[Written problem] Can you print the data exactly and leave out each image?

[Data segment]

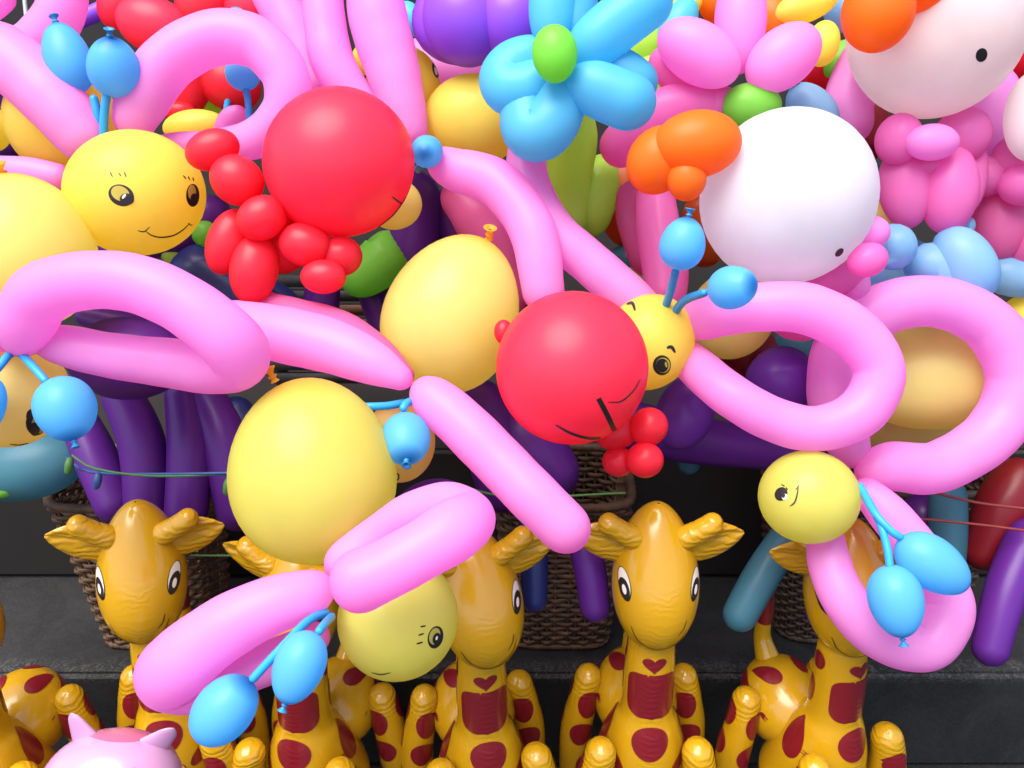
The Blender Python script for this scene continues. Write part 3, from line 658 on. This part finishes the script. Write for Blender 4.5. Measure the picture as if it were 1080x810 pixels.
T([(470, 195, 1.80, 18), (505, 232, 1.80, 27), (530, 290, 1.80, 22), (545, 330, 1.8, 18)], 'dusk_pink', 'wing', t)
T([(376, 50, 1.95, 10), (384, 60, 1.95, 16), (395, 78, 1.95, 10)], 'yellow', 'head', t)
t = thing('balloon_butterfly', at(262, 100, 1.85), 'balloon butterfly seen through the upper left pink loop, small blue antenna ball and yellow top', CAT, GRP)
antenna(t, [(263, 135, 1.72), (262, 110, 1.72), (259, 92, 1.72)], (256, 75, 1.72, 20, 18, 90, 0), sr=3.5, knot=False)
antenna(t, [(235, 140, 1.84), (245, 80, 1.82), (250, 60, 1.80)], (250, 28, 1.78, 20, 16, 90, 0), sr=3.5, knot=False)
B(206, 134, 1.80, 34, 18, 4, 'yellow', 'head', t)
T([(232, 150, 1.76, 10), (243, 126, 1.76, 12), (262, 122, 1.76, 11)], 'pink', 'wing', t)
# ================================================================== red balloon figures with round heads
RG = 'red balloon figures'
t = thing('balloon_figure', at(300, 240, 1.5), 'red twisted balloon figure at upper left with a large round head and bubble limbs', 'balloon figure', RG)
h = B(358, 172, 1.50, 79, 77, 20, 'red_ball', 'head', t)
marks(h, lambda G, q: (stroke(G, q, [(413, 207), (418, 211), (424, 215)], 2.0, 'ink'), stroke(G, q, [(428, 208), (415, 226), (398, 240)], 1.1, 'ink')))
for x, y, d, a, b_, an in ((224, 158, 1.47, 29, 21, 20), (250, 190, 1.47, 29, 26, -35), (276, 230, 1.46, 27, 23, 30), (241, 255, 1.50, 36, 22, 70), (268, 284, 1.49, 37, 25, 80), (300, 258, 1.55, 32, 28, 60), (290, 236, 1.56, 22, 20, 0), (322, 258, 1.48, 28, 23, -12), (360, 270, 1.50, 22, 21, 0), (341, 292, 1.46, 24, 18, 0), (336, 272, 1.5, 15, 12, 0)):
    B(x, y, d, a, b_, an, 'red', 'limb_bubble', t, neck=.6)
t = thing('balloon_figure', at(640, 430, 1.4), 'lower red balloon figure, shiny round head and four small bubbles below it', 'balloon figure', RG)
h = B(603, 388, 1.36, 81, 80, 70, 'red_ball', 'head', t)
def fm(G, q):
    stroke(G, q, [(631, 420), (640, 437), (648, 454)], 5.5, 'ink', taper=False)
    stroke(G, q, [(586, 448), (603, 457), (622, 462), (640, 461)], 3.0, 'ink')
    stroke(G, q, [(641, 424), (655, 423), (668, 412), (675, 400)], 1.5, 'ink')
marks(h, fm)
B(531, 350, 1.42, 13, 10, 90, 'red', 'ear_bubble', t)
for x, y, d, a, b_, an in ((684, 450, 1.44, 21, 20, 40), (651, 456, 1.46, 24, 18, 20), (652, 487, 1.46, 17, 16, 0), (680, 485, 1.43, 20, 19, 0)): B(x, y, d, a, b_, an, 'red', 'limb_bubble', t, neck=.6)
# ================================================================== balloon flowers
FG = 'twisted balloon flowers'
def flower(cx, cy, d, petals, mat, centre, label, stem=None, cr=(23, 27), stemmat='green'):
    t = thing('balloon_flower', at(cx, cy, d), label, 'balloon flower', FG)
    for q, (ang, ln, wd, lift) in enumerate(petals):
        g = Geo(); twist_petal(g, cx, cy, d, ln, wd, ang, mat, lift); g.build('petal', t)
    if centre: B(cx - (2 if cr[0] > 20 else 0), cy, d - .05, cr[1], cr[0], 90, centre, 'centre', t)
    if stem: T(stem, stemmat, 'stem', t)
    return t
flower(592, 62, 1.50, ((88, 98, 54, .0), (-110, 104, 64, .02), (-155, 80, 60, .0)), 'flower_blue', None, 'light blue balloon flower with five folded petals and a bright green centre', stem=[(600, 90, 1.62, 12), (608, 140, 1.70, 22), (598, 190, 1.78, 26), (606, 250, 1.80, 14)], stemmat='lime')
fl = [o for o in bpy.data.objects if o.name.startswith('balloon_flower') and o.parent is None][-1]
B(585, 57, 1.40, 30, 24, 94, 'green', 'centre', fl, k=-.04)
T([(598, 68, 1.47, 12), (622, 50, 1.46, 27), (655, 22, 1.45, 29), (704, -14, 1.45, 28)], 'flower_blue', 'petal', fl)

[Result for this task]
The Blender Python script for this scene continues. Write part 3, from line 658 on. This part finishes the script. Write for Blender 4.5. Measure the picture as if it were 1080x810 pixels.
T([(470, 195, 1.80, 18), (505, 232, 1.80, 27), (530, 290, 1.80, 22), (545, 330, 1.8, 18)], 'dusk_pink', 'wing', t)
T([(376, 50, 1.95, 10), (384, 60, 1.95, 16), (395, 78, 1.95, 10)], 'yellow', 'head', t)
t = thing('balloon_butterfly', at(262, 100, 1.85), 'balloon butterfly seen through the upper left pink loop, small blue antenna ball and yellow top', CAT, GRP)
antenna(t, [(263, 135, 1.72), (262, 110, 1.72), (259, 92, 1.72)], (256, 75, 1.72, 20, 18, 90, 0), sr=3.5, knot=False)
antenna(t, [(235, 140, 1.84), (245, 80, 1.82), (250, 60, 1.80)], (250, 28, 1.78, 20, 16, 90, 0), sr=3.5, knot=False)
B(206, 134, 1.80, 34, 18, 4, 'yellow', 'head', t)
T([(232, 150, 1.76, 10), (243, 126, 1.76, 12), (262, 122, 1.76, 11)], 'pink', 'wing', t)
# ================================================================== red balloon figures with round heads
RG = 'red balloon figures'
t = thing('balloon_figure', at(300, 240, 1.5), 'red twisted balloon figure at upper left with a large round head and bubble limbs', 'balloon figure', RG)
h = B(358, 172, 1.50, 79, 77, 20, 'red_ball', 'head', t)
marks(h, lambda G, q: (stroke(G, q, [(413, 207), (418, 211), (424, 215)], 2.0, 'ink'), stroke(G, q, [(428, 208), (415, 226), (398, 240)], 1.1, 'ink')))
for x, y, d, a, b_, an in ((224, 158, 1.47, 29, 21, 20), (250, 190, 1.47, 29, 26, -35), (276, 230, 1.46, 27, 23, 30), (241, 255, 1.50, 36, 22, 70), (268, 284, 1.49, 37, 25, 80), (300, 258, 1.55, 32, 28, 60), (290, 236, 1.56, 22, 20, 0), (322, 258, 1.48, 28, 23, -12), (360, 270, 1.50, 22, 21, 0), (341, 292, 1.46, 24, 18, 0), (336, 272, 1.5, 15, 12, 0)):
    B(x, y, d, a, b_, an, 'red', 'limb_bubble', t, neck=.6)
t = thing('balloon_figure', at(640, 430, 1.4), 'lower red balloon figure, shiny round head and four small bubbles below it', 'balloon figure', RG)
h = B(603, 388, 1.36, 81, 80, 70, 'red_ball', 'head', t)
def fm(G, q):
    stroke(G, q, [(631, 420), (640, 437), (648, 454)], 5.5, 'ink', taper=False)
    stroke(G, q, [(586, 448), (603, 457), (622, 462), (640, 461)], 3.0, 'ink')
    stroke(G, q, [(641, 424), (655, 423), (668, 412), (675, 400)], 1.5, 'ink')
marks(h, fm)
B(531, 350, 1.42, 13, 10, 90, 'red', 'ear_bubble', t)
for x, y, d, a, b_, an in ((684, 450, 1.44, 21, 20, 40), (651, 456, 1.46, 24, 18, 20), (652, 487, 1.46, 17, 16, 0), (680, 485, 1.43, 20, 19, 0)): B(x, y, d, a, b_, an, 'red', 'limb_bubble', t, neck=.6)
# ================================================================== balloon flowers
FG = 'twisted balloon flowers'
def flower(cx, cy, d, petals, mat, centre, label, stem=None, cr=(23, 27), stemmat='green'):
    t = thing('balloon_flower', at(cx, cy, d), label, 'balloon flower', FG)
    for q, (ang, ln, wd, lift) in enumerate(petals):
        g = Geo(); twist_petal(g, cx, cy, d, ln, wd, ang, mat, lift); g.build('petal', t)
    if centre: B(cx - (2 if cr[0] > 20 else 0), cy, d - .05, cr[1], cr[0], 90, centre, 'centre', t)
    if stem: T(stem, stemmat, 'stem', t)
    return t
flower(592, 62, 1.50, ((88, 98, 54, .0), (-110, 104, 64, .02), (-155, 80, 60, .0)), 'flower_blue', None, 'light blue balloon flower with five folded petals and a bright green centre', stem=[(600, 90, 1.62, 12), (608, 140, 1.70, 22), (598, 190, 1.78, 26), (606, 250, 1.80, 14)], stemmat='lime')
fl = [o for o in bpy.data.objects if o.name.startswith('balloon_flower') and o.parent is None][-1]
B(585, 57, 1.40, 30, 24, 94, 'green', 'centre', fl, k=-.04)
T([(598, 68, 1.47, 12), (622, 50, 1.46, 27), (655, 22, 1.45, 29), (704, -14, 1.45, 28)], 'flower_blue', 'petal', fl)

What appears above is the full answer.